Cracking India is widely admired in Asia and abroad. It was named a New York Times notable book for 1991. During the same year it received Germany’s Liberatur Award, a prize given annually to a non-European woman writer. In 1994 Sidhwa was one of nine authors to receive the Writers’ Award of $105,000 from the Lila Wallace-Reader’s Digest Fund. This prize acknowledged all of her work, which includes three other novels: The Crow Eaters (1980), a comic novel about Parsi life in colonial India; The Bride (1983), a powerful story of a Pakistani girl’s subjugation and rebellion; and An American Brat (1993), an account of a Pakistani immigrant to the United States who struggles to blend dual cultures and thereby to discover herself.
That Sidhwa, Pakistan’s only internationally recognized novelist, repeatedly examines the role of women in a patriarchal society makes her not only a significant figure in women’s literature but a singular one as well.
Bibliography
Afzal-Khan, Fawzia. “Bapsi Sidhwa.” In International Literature in English, edited by Robert L. Ross. New York: Garland, 1991. Provides a detailed biography of Sidhwa. The chapter on Sidhwa focuses on The Bride and Cracking India (referred to by its original title, Ice-Candy-Man. The writer takes a strong feminist view and through a detailed discussion of the two novels concludes that they both stress the “anti-victim stance that Sidhwa advocates for women.”
Collins, Larry, and Dominique Lapierre. Freedom at Midnight. New York: Simon & Schuster, 1975. Presents a clear, readable, and detailed account of the events leading to the 1947 partition of India and the aftermath. Excellent background reading for Cracking India.
Jussawalla, Feroza, and Reed Way Dasenbrock, eds. “Bapsi Sidhwa.” In Interviews with Writers of the Post-Colonial World. Jackson: University Press of Mississippi, 1992. Sidhwa recalls her life in Pakistan, including her partition experiences during childhood. Discusses the subordinate place of women in Pakistan and the way those conditions influence her fiction, which she does not see as “overtly feminist.” Talks about how she views the art of writing and what role a postcolonial novelist plays in the international literary picture.
Ross, Robert L. “Revisiting Partition.” The World & I 7 (June, 1992): 369-375. Focuses on Cracking India. Also looks at Sidhwa’s work in general. Provides historical background material on the partition of India: examines the narrative voice of Lenny, the novel’s thematic aspects, and the role of Ice-Candy-Man; and discusses the novel’s adept use of history.

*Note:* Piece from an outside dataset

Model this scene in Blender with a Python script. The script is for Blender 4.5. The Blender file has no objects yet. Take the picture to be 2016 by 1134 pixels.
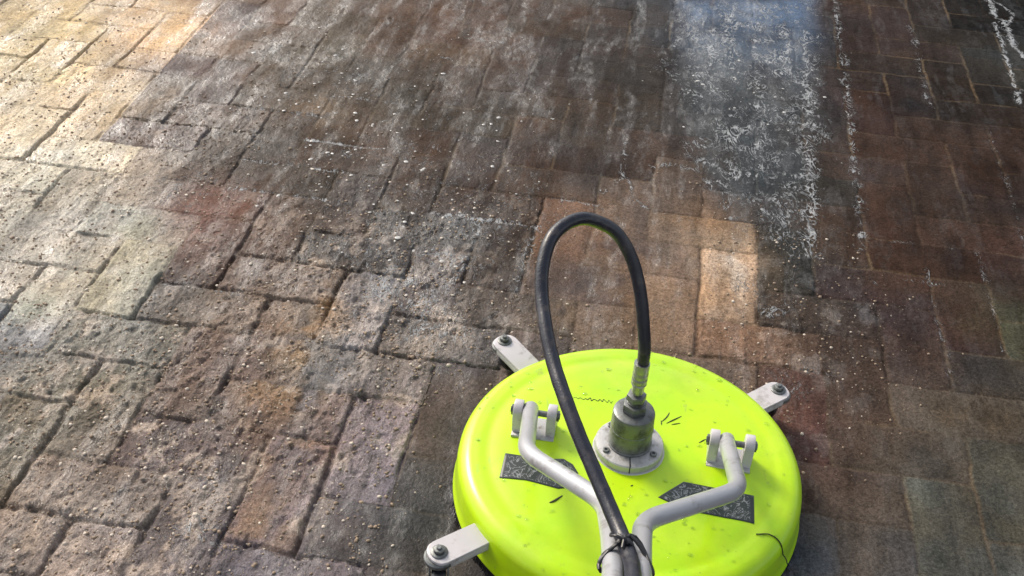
import bpy, bmesh, math, random
import numpy as np
from mathutils import Vector, Matrix

S = bpy.context.scene
COL = S.collection
rnd = random.Random(7)
R = math.radians

# ------------------------------------------------------------------ camera
cd = bpy.data.cameras.new('camera')
cam = bpy.data.objects.new('camera', cd)
COL.objects.link(cam)
S.camera = cam
right = Vector((0.99849574, 0.03363241, 0.04330275))
up = Vector((-0.05482944, 0.61247794, 0.78858386))
back = right.cross(up)
cam.matrix_world = Matrix(((right.x, up.x, back.x, 0), (right.y, up.y, back.y, 0),
                           (right.z, up.z, back.z, 1.15868), (0, 0, 0, 1)))
cd.sensor_width = 36.0
cd.lens = 2192.15 * 36.0 / 2016.0
cd.clip_start = 0.02
cd.clip_end = 500

# ------------------------------------------------------------------ light
SUN_EL, SUN_AZ = 38.0, -44.0          # azimuth from +Y, negative = to the left
w = bpy.data.worlds.new('World')
S.world = w
w.use_nodes = True
nt = w.node_tree
bg = nt.nodes['Background']
sky = nt.nodes.new('ShaderNodeTexSky')
sky.sky_type = 'NISHITA'
sky.sun_disc = False
sky.sun_elevation = R(SUN_EL)
sky.sun_rotation = R(SUN_AZ)
sky.air_density = 1.0
sky.dust_density = 3.0
# thin cloud: the sky's own colour, mostly greyed
hs = nt.nodes.new('ShaderNodeHueSaturation'); hs.inputs['Saturation'].default_value = .35
nt.links.new(sky.outputs[0], hs.inputs['Color'])
nt.links.new(hs.outputs[0], bg.inputs[0])
bg.inputs[1].default_value = 0.15
ld = bpy.data.lights.new('sun', 'SUN')
ld.energy = 2.0
ld.angle = R(16)
ld.color = (1.0, 0.86, 0.68)
sun = bpy.data.objects.new('sun', ld)
COL.objects.link(sun)
sd = Vector((math.sin(R(SUN_AZ)) * math.cos(R(SUN_EL)), math.cos(R(SUN_AZ)) * math.cos(R(SUN_EL)), math.sin(R(SUN_EL))))
sun.rotation_euler = sd.to_track_quat('Z', 'Y').to_euler()
S.view_settings.view_transform = 'Standard'
S.view_settings.look = 'None'
S.view_settings.exposure = 0.5
S.view_settings.gamma = 1.0

# ------------------------------------------------------------------ helpers
def lin(c):
    return tuple((v / 12.92 if v <= .04045 else ((v + .055) / 1.055) ** 2.4) for v in [x / 255 for x in c])

def mat(name, col, rough=.5, metal=0, coat=0, coat_r=.1, noise=0, nscale=60, bump=0, bscale=200, dirt=None, dscale=25, dlo=.55, dhi=.7, rvar=0):
    m = bpy.data.materials.new(name)
    m.use_nodes = True
    t = m.node_tree
    N, L = t.nodes, t.links
    b = N['Principled BSDF']
    b.inputs['Base Color'].default_value = (*col, 1)
    b.inputs['Roughness'].default_value = rough
    b.inputs['Metallic'].default_value = metal
    b.inputs['Coat Weight'].default_value = coat
    b.inputs['Coat Roughness'].default_value = coat_r
    tc = N.new('ShaderNodeTexCoord')
    src = None
    if noise:
        n = N.new('ShaderNodeTexNoise'); n.inputs['Scale'].default_value = nscale; n.inputs['Detail'].default_value = 5
        L.new(tc.outputs['Object'], n.inputs['Vector'])
        mr = N.new('ShaderNodeMapRange'); mr.inputs[3].default_value = 1 - noise; mr.inputs[4].default_value = 1 + noise
        L.new(n.outputs[0], mr.inputs[0])
        mx = N.new('ShaderNodeMix'); mx.data_type = 'RGBA'; mx.blend_type = 'MULTIPLY'; mx.inputs[0].default_value = 1
        mx.inputs[6].default_value = (*col, 1)
        L.new(mr.outputs[0], mx.inputs[7])
        src = mx.outputs[2]
    if dirt is not None:
        n = N.new('ShaderNodeTexNoise'); n.inputs['Scale'].default_value = dscale; n.inputs['Detail'].default_value = 8
        n.inputs['Roughness'].default_value = .65
        L.new(tc.outputs['Object'], n.inputs['Vector'])
        mr = N.new('ShaderNodeMapRange'); mr.inputs[1].default_value = dlo; mr.inputs[2].default_value = dhi
        L.new(n.outputs[0], mr.inputs[0])
        mx = N.new('ShaderNodeMix'); mx.data_type = 'RGBA'
        L.new(mr.outputs[0], mx.inputs[0])
        if src: L.new(src, mx.inputs[6])
        else: mx.inputs[6].default_value = (*col, 1)
        mx.inputs[7].default_value = (*dirt, 1)
        src = mx.outputs[2]
    if src: L.new(src, b.inputs['Base Color'])
    if rvar:
        n = N.new('ShaderNodeTexNoise'); n.inputs['Scale'].default_value = 18; n.inputs['Detail'].default_value = 6
        L.new(tc.outputs['Object'], n.inputs['Vector'])
        mr = N.new('ShaderNodeMapRange'); mr.inputs[1].default_value = .3; mr.inputs[2].default_value = .7
        mr.inputs[3].default_value = max(.02, rough - rvar); mr.inputs[4].default_value = rough + rvar
        L.new(n.outputs[0], mr.inputs[0]); L.new(mr.outputs[0], b.inputs['Roughness'])
    if bump:
        n = N.new('ShaderNodeTexNoise'); n.inputs['Scale'].default_value = bscale; n.inputs['Detail'].default_value = 4
        L.new(tc.outputs['Object'], n.inputs['Vector'])
        bp = N.new('ShaderNodeBump'); bp.inputs['Distance'].default_value = bump; bp.inputs['Strength'].default_value = 1
        L.new(n.outputs[0], bp.inputs['Height']); L.new(bp.outputs[0], b.inputs['Normal'])
    return m

def link(name, me, m, parent=None, smooth=True):
    if smooth:
        me.polygons.foreach_set('use_smooth', [True] * len(me.polygons))
    o = bpy.data.objects.new(name, me)
    COL.objects.link(o)
    if m: me.materials.append(m)
    if parent: o.parent = parent
    return o

def obj(name, bm, m, parent=None, smooth=True, sharp=35):
    bmesh.ops.recalc_face_normals(bm, faces=bm.faces)
    me = bpy.data.meshes.new(name)
    for e in bm.edges:
        if len(e.link_faces) == 2 and e.calc_face_angle(0) > R(sharp): e.smooth = False
    bm.to_mesh(me); bm.free()
    return link(name, me, m, parent, smooth)

def lathe(bm, prof, n=64, c=(0, 0, 0), wob=None, cap=True):
    rings = []
    for r, z in prof:
        if r < 1e-6:
            rings.append([bm.verts.new((c[0], c[1], c[2] + z))])
        else:
            ring = []
            for k in range(n):
                a = 2 * math.pi * k / n
                dz = wob(r, a, z) if wob else 0
                ring.append(bm.verts.new((c[0] + r * math.cos(a), c[1] + r * math.sin(a), c[2] + z + dz)))
            rings.append(ring)
    for a, b in zip(rings, rings[1:]):
        for k in range(n):
            k2 = (k + 1) % n
            if len(a) == 1 and len(b) == 1: continue
            if len(a) == 1: bm.faces.new((a[0], b[k], b[k2]))
            elif len(b) == 1: bm.faces.new((a[k], b[0], a[k2]))
            else: bm.faces.new((a[k], b[k], b[k2], a[k2]))

def catmull(P, n=8):
    P = [Vector(p) for p in P]
    P = [2 * P[0] - P[1]] + P + [2 * P[-1] - P[-2]]
    out = []
    for i in range(1, len(P) - 2):
        for k in range(n):
            t = k / n
            a, b, c, d = P[i - 1:i + 3]
            out.append(.5 * ((2 * b) + (c - a) * t + (2 * a - 5 * b + 4 * c - d) * t * t + (3 * b - a - 3 * c + d) * t ** 3))
    out.append(P[-2])
    return out

def round_path(P, rad=.02, n=8):
    P = [Vector(p) for p in P]
    out = [P[0]]
    for i in range(1, len(P) - 1):
        a, b, c = P[i - 1:i + 2]
        r = min(rad, (a - b).length * .49, (c - b).length * .49)
        s, e = b + (a - b).normalized() * r, b + (c - b).normalized() * r
        for k in range(n + 1):
            t = k / n
            out.append((1 - t) ** 2 * s + 2 * t * (1 - t) * b + t * t * e)
    out.append(P[-1])
    return out

def tube(bm, P, rad, n=20, cap=True, closed=False):
    P = [Vector(p) for p in P]
    rf = rad if callable(rad) else (lambda i: rad)
    T = []
    m = len(P)
    for i in range(m):
        if closed: d = P[(i + 1) % m] - P[i - 1]
        else: d = P[min(i + 1, m - 1)] - P[max(i - 1, 0)]
        T.append(d.normalized())
    nrm = T[0].orthogonal().normalized()
    rings = []
    for i, p in enumerate(P):
        nrm = (nrm - T[i] * nrm.dot(T[i])).normalized()
        bn = T[i].cross(nrm)
        r = rf(i)
        rings.append([bm.verts.new(p + (nrm * math.cos(2 * math.pi * k / n) + bn * math.sin(2 * math.pi * k / n)) * r) for k in range(n)])
    prs = list(zip(rings, rings[1:]))
    if closed: prs.append((rings[-1], rings[0]))
    for a, b in prs:
        for k in range(n):
            k2 = (k + 1) % n
            bm.faces.new((a[k], b[k], b[k2], a[k2]))
    if cap and not closed:
        bm.faces.new(list(reversed(rings[0]))); bm.faces.new(rings[-1])

def prism(bm, outline, z0, z1, M=None, bev=0):
    """outline in local xy, extruded along local z"""
    M = M or Matrix()
    a = [bm.verts.new((x, y, z0)) for x, y in outline]
    b = [bm.verts.new((x, y, z1)) for x, y in outline]
    n = len(a)
    fs = [bm.faces.new(list(reversed(a))), bm.faces.new(b)]
    for k in range(n):
        fs.append(bm.faces.new((a[k], a[(k + 1) % n], b[(k + 1) % n], b[k])))
    if bev:
        es = list({e for f in fs[:2] for e in f.edges})
        res = bmesh.ops.bevel(bm, geom=es, offset=bev, segments=2, affect='EDGES', profile=.5)
        vs = {v for f in res['faces'] for v in f.verts} | {v for v in a + b if v.is_valid}
    else:
        vs = set(a + b)
    for v in vs: v.co = M @ v.co

def rot2(x, y, a): return x * math.cos(a) - y * math.sin(a), x * math.sin(a) + y * math.cos(a)

# ================================================================== PAVING
# block grid: unit 0.1 m, rotated by PSI, measured offsets
PSI, GX, GY = -0.12836, 0.023557, -0.128872
def g2w(u, v):
    x, y = u * .1 + GX, v * .1 + GY
    c, s = math.cos(PSI), math.sin(PSI)
    return x * c - y * s, x * s + y * c

def graded(lo, hi, step, out):
    core = np.arange(lo, hi + step * .5, step)
    a, b = [], []
    x, s = core[-1], step
    while x < out:
        s = min(s * 1.06, 8.0) if x - core[-1] > .25 else min(s * 1.02, step * 3)
        x += s; a.append(x)
    x, s = core[0], step
    while x > -out:
        s = min(s * 1.06, 8.0) if core[0] - x > .25 else min(s * 1.02, step * 3)
        x -= s; b.append(x)
    return np.concatenate([b[::-1], core, a])

STEP = 0.021                                  # in block units (2.1 mm)
U = graded(-16.4, 9.4, STEP, 900.0)
V = graded(8.6, 31.6, STEP, 900.0)
nu, nv = len(U), len(V)
uu, vv = np.meshgrid(U, V)
uu = uu.ravel().astype(np.float32); vv = vv.ravel().astype(np.float32)
near = (uu > -30) & (uu < 24) & (vv > -4) & (vv < 46)

def hsh(ix, iy, seed):
    h = (ix.astype(np.int64) * 374761393 + iy.astype(np.int64) * 668265263 + seed * 974634777) & 0xffffffff
    h = ((h ^ (h >> 13)) * 1274126177) & 0xffffffff
    h = (h ^ (h >> 16)) & 0xffffff
    return (h / float(0xffffff)).astype(np.float32)

def vn(x, y, seed):
    ix, iy = np.floor(x), np.floor(y)
    fx, fy = x - ix, y - iy
    fx = fx * fx * (3 - 2 * fx); fy = fy * fy * (3 - 2 * fy)
    ix = ix.astype(np.int64); iy = iy.astype(np.int64)
    a, b = hsh(ix, iy, seed), hsh(ix + 1, iy, seed)
    c, d = hsh(ix, iy + 1, seed), hsh(ix + 1, iy + 1, seed)
    return (a + (b - a) * fx) * (1 - fy) + (c + (d - c) * fx) * fy

def fbm(x, y, seed, oct=4, gain=.5):
    s = 0; a = 1; t = 0
    for k in range(oct):
        s = s + a * vn(x * 2 ** k + 17.3 * k, y * 2 ** k - 9.1 * k, seed + k); t += a; a *= gain
    return s / t

def sst(x, a, b):
    t = np.clip((x - a) / (b - a), 0, 1)
    return t * t * (3 - 2 * t)

# warped coordinates give worn, uneven block edges
wu = uu + (fbm(uu * 2.2, vv * 2.2, 11, 4) - .5) * .11
wv = vv + (fbm(uu * 2.2, vv * 2.2, 31, 4) - .5) * .11
iu = np.floor(wu).astype(np.int64); iv = np.floor(wv).astype(np.int64)
t = (iu - iv + 2) % 4
ou = np.where(t == 1, iu - 1, iu); ov = np.where(t == 2, iv - 1, iv)
hor = (t < 2)
du, dv = wu - ou, wv - ov
lu = np.where(hor, 2.0, 1.0); lv = np.where(hor, 1.0, 2.0)
eu = np.minimum(du, lu - du); ev = np.minimum(dv, lv - dv)
rc = .10                                       # rounded corners
cu, cv = np.clip(rc - eu, 0, None), np.clip(rc - ev, 0, None)
edge = np.where((eu < rc) & (ev < rc), rc - np.sqrt(cu ** 2 + cv ** 2), np.minimum(eu, ev)).astype(np.float32)
r1, r2, r3, r4, r5 = (hsh(ou, ov, s) for s in (1, 2, 3, 4, 5))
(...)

Tharoor, Shashi. “Life With Electric-aunt and Slavesister.” The New York Times Book Review, October 6, 1991, p. 11. Tharoor, a major Indian novelist himself, praises Sidhwa’s ability to illuminate the immense tragedy of partition through the portrayal of a few ordinary lives, and discusses the book from that standpoint. Concludes that Cracking India confirms Sidhwa’s “reputation as Pakistan’s finest English-language novelist.”